**STATED GOAL:**
Output the lines that follow exactly as they are.

****************************************

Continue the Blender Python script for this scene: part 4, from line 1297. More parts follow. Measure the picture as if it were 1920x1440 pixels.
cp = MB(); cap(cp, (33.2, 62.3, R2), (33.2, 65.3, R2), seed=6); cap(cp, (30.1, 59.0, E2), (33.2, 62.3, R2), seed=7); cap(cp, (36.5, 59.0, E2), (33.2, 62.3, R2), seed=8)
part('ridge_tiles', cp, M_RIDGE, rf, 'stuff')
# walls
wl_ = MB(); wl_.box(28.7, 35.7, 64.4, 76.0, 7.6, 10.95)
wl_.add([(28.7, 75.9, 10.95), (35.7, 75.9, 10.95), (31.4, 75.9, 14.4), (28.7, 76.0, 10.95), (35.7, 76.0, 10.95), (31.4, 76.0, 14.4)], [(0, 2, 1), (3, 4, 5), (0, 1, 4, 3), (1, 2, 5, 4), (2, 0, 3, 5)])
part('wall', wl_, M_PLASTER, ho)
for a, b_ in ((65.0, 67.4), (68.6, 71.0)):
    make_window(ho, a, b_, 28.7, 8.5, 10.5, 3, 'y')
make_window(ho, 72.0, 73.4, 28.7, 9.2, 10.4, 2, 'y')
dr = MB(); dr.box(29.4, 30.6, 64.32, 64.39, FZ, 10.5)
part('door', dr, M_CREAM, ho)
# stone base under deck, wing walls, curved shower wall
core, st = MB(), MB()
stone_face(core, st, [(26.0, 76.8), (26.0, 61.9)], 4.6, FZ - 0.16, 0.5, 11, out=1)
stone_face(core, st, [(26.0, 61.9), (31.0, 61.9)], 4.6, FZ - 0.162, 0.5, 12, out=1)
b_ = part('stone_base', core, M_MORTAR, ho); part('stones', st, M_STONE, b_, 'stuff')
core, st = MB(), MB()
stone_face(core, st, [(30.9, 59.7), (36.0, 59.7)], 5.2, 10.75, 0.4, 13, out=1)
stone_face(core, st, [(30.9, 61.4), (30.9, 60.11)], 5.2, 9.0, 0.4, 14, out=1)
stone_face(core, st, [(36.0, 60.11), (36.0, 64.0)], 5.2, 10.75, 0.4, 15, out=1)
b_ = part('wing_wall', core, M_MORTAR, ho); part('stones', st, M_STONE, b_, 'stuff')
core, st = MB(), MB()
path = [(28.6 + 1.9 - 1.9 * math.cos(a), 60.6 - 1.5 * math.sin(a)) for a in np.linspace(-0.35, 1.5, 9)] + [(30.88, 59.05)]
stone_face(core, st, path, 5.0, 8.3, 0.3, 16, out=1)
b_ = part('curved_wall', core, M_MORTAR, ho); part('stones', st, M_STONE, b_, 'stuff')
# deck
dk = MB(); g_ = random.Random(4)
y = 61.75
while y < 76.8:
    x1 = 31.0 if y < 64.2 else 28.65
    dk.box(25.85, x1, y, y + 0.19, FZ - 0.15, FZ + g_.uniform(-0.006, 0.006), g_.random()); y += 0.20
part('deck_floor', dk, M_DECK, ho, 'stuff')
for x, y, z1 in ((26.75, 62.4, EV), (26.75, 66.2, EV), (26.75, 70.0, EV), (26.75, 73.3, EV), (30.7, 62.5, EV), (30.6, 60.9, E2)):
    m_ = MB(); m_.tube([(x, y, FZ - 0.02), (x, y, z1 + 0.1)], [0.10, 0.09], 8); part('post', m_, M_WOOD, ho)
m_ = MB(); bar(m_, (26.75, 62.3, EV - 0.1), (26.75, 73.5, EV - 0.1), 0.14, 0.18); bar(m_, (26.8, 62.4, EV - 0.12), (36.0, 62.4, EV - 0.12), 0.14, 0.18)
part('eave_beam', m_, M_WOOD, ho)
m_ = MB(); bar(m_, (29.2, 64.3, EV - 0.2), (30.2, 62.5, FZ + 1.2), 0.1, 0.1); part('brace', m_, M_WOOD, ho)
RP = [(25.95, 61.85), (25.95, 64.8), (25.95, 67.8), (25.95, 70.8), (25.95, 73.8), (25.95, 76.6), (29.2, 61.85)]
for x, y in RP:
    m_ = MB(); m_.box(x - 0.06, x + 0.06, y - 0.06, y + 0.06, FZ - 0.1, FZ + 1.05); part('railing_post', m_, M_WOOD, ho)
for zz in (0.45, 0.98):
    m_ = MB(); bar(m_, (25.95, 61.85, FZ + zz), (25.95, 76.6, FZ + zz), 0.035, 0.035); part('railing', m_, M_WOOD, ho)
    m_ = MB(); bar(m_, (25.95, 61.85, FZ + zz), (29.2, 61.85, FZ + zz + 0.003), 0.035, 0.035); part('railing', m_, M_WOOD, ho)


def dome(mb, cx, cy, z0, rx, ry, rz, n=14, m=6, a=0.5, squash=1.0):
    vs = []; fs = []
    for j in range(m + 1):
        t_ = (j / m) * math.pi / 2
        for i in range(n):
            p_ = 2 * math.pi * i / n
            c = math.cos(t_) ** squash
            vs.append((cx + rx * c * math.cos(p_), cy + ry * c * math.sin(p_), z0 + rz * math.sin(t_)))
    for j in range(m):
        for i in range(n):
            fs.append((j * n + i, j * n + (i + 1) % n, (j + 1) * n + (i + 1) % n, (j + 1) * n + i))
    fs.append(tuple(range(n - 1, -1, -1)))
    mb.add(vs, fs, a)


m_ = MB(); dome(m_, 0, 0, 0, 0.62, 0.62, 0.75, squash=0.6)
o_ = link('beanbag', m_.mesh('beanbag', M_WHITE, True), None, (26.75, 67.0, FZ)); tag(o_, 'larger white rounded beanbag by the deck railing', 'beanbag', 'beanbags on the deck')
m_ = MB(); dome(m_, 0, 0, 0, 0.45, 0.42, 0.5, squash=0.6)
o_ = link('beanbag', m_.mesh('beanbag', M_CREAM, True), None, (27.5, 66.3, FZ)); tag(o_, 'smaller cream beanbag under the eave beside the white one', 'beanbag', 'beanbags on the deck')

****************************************

**ANSWER TO THE EXERCISE:**
Continue the Blender Python script for this scene: part 4, from line 1297. More parts follow. Measure the picture as if it were 1920x1440 pixels.
cp = MB(); cap(cp, (33.2, 62.3, R2), (33.2, 65.3, R2), seed=6); cap(cp, (30.1, 59.0, E2), (33.2, 62.3, R2), seed=7); cap(cp, (36.5, 59.0, E2), (33.2, 62.3, R2), seed=8)
part('ridge_tiles', cp, M_RIDGE, rf, 'stuff')
# walls
wl_ = MB(); wl_.box(28.7, 35.7, 64.4, 76.0, 7.6, 10.95)
wl_.add([(28.7, 75.9, 10.95), (35.7, 75.9, 10.95), (31.4, 75.9, 14.4), (28.7, 76.0, 10.95), (35.7, 76.0, 10.95), (31.4, 76.0, 14.4)], [(0, 2, 1), (3, 4, 5), (0, 1, 4, 3), (1, 2, 5, 4), (2, 0, 3, 5)])
part('wall', wl_, M_PLASTER, ho)
for a, b_ in ((65.0, 67.4), (68.6, 71.0)):
    make_window(ho, a, b_, 28.7, 8.5, 10.5, 3, 'y')
make_window(ho, 72.0, 73.4, 28.7, 9.2, 10.4, 2, 'y')
dr = MB(); dr.box(29.4, 30.6, 64.32, 64.39, FZ, 10.5)
part('door', dr, M_CREAM, ho)
# stone base under deck, wing walls, curved shower wall
core, st = MB(), MB()
stone_face(core, st, [(26.0, 76.8), (26.0, 61.9)], 4.6, FZ - 0.16, 0.5, 11, out=1)
stone_face(core, st, [(26.0, 61.9), (31.0, 61.9)], 4.6, FZ - 0.162, 0.5, 12, out=1)
b_ = part('stone_base', core, M_MORTAR, ho); part('stones', st, M_STONE, b_, 'stuff')
core, st = MB(), MB()
stone_face(core, st, [(30.9, 59.7), (36.0, 59.7)], 5.2, 10.75, 0.4, 13, out=1)
stone_face(core, st, [(30.9, 61.4), (30.9, 60.11)], 5.2, 9.0, 0.4, 14, out=1)
stone_face(core, st, [(36.0, 60.11), (36.0, 64.0)], 5.2, 10.75, 0.4, 15, out=1)
b_ = part('wing_wall', core, M_MORTAR, ho); part('stones', st, M_STONE, b_, 'stuff')
core, st = MB(), MB()
path = [(28.6 + 1.9 - 1.9 * math.cos(a), 60.6 - 1.5 * math.sin(a)) for a in np.linspace(-0.35, 1.5, 9)] + [(30.88, 59.05)]
stone_face(core, st, path, 5.0, 8.3, 0.3, 16, out=1)
b_ = part('curved_wall', core, M_MORTAR, ho); part('stones', st, M_STONE, b_, 'stuff')
# deck
dk = MB(); g_ = random.Random(4)
y = 61.75
while y < 76.8:
    x1 = 31.0 if y < 64.2 else 28.65
    dk.box(25.85, x1, y, y + 0.19, FZ - 0.15, FZ + g_.uniform(-0.006, 0.006), g_.random()); y += 0.20
part('deck_floor', dk, M_DECK, ho, 'stuff')
for x, y, z1 in ((26.75, 62.4, EV), (26.75, 66.2, EV), (26.75, 70.0, EV), (26.75, 73.3, EV), (30.7, 62.5, EV), (30.6, 60.9, E2)):
    m_ = MB(); m_.tube([(x, y, FZ - 0.02), (x, y, z1 + 0.1)], [0.10, 0.09], 8); part('post', m_, M_WOOD, ho)
m_ = MB(); bar(m_, (26.75, 62.3, EV - 0.1), (26.75, 73.5, EV - 0.1), 0.14, 0.18); bar(m_, (26.8, 62.4, EV - 0.12), (36.0, 62.4, EV - 0.12), 0.14, 0.18)
part('eave_beam', m_, M_WOOD, ho)
m_ = MB(); bar(m_, (29.2, 64.3, EV - 0.2), (30.2, 62.5, FZ + 1.2), 0.1, 0.1); part('brace', m_, M_WOOD, ho)
RP = [(25.95, 61.85), (25.95, 64.8), (25.95, 67.8), (25.95, 70.8), (25.95, 73.8), (25.95, 76.6), (29.2, 61.85)]
for x, y in RP:
    m_ = MB(); m_.box(x - 0.06, x + 0.06, y - 0.06, y + 0.06, FZ - 0.1, FZ + 1.05); part('railing_post', m_, M_WOOD, ho)
for zz in (0.45, 0.98):
    m_ = MB(); bar(m_, (25.95, 61.85, FZ + zz), (25.95, 76.6, FZ + zz), 0.035, 0.035); part('railing', m_, M_WOOD, ho)
    m_ = MB(); bar(m_, (25.95, 61.85, FZ + zz), (29.2, 61.85, FZ + zz + 0.003), 0.035, 0.035); part('railing', m_, M_WOOD, ho)


def dome(mb, cx, cy, z0, rx, ry, rz, n=14, m=6, a=0.5, squash=1.0):
    vs = []; fs = []
    for j in range(m + 1):
        t_ = (j / m) * math.pi / 2
        for i in range(n):
            p_ = 2 * math.pi * i / n
            c = math.cos(t_) ** squash
            vs.append((cx + rx * c * math.cos(p_), cy + ry * c * math.sin(p_), z0 + rz * math.sin(t_)))
    for j in range(m):
        for i in range(n):
            fs.append((j * n + i, j * n + (i + 1) % n, (j + 1) * n + (i + 1) % n, (j + 1) * n + i))
    fs.append(tuple(range(n - 1, -1, -1)))
    mb.add(vs, fs, a)


m_ = MB(); dome(m_, 0, 0, 0, 0.62, 0.62, 0.75, squash=0.6)
o_ = link('beanbag', m_.mesh('beanbag', M_WHITE, True), None, (26.75, 67.0, FZ)); tag(o_, 'larger white rounded beanbag by the deck railing', 'beanbag', 'beanbags on the deck')
m_ = MB(); dome(m_, 0, 0, 0, 0.45, 0.42, 0.5, squash=0.6)
o_ = link('beanbag', m_.mesh('beanbag', M_CREAM, True), None, (27.5, 66.3, FZ)); tag(o_, 'smaller cream beanbag under the eave beside the white one', 'beanbag', 'beanbags on the deck')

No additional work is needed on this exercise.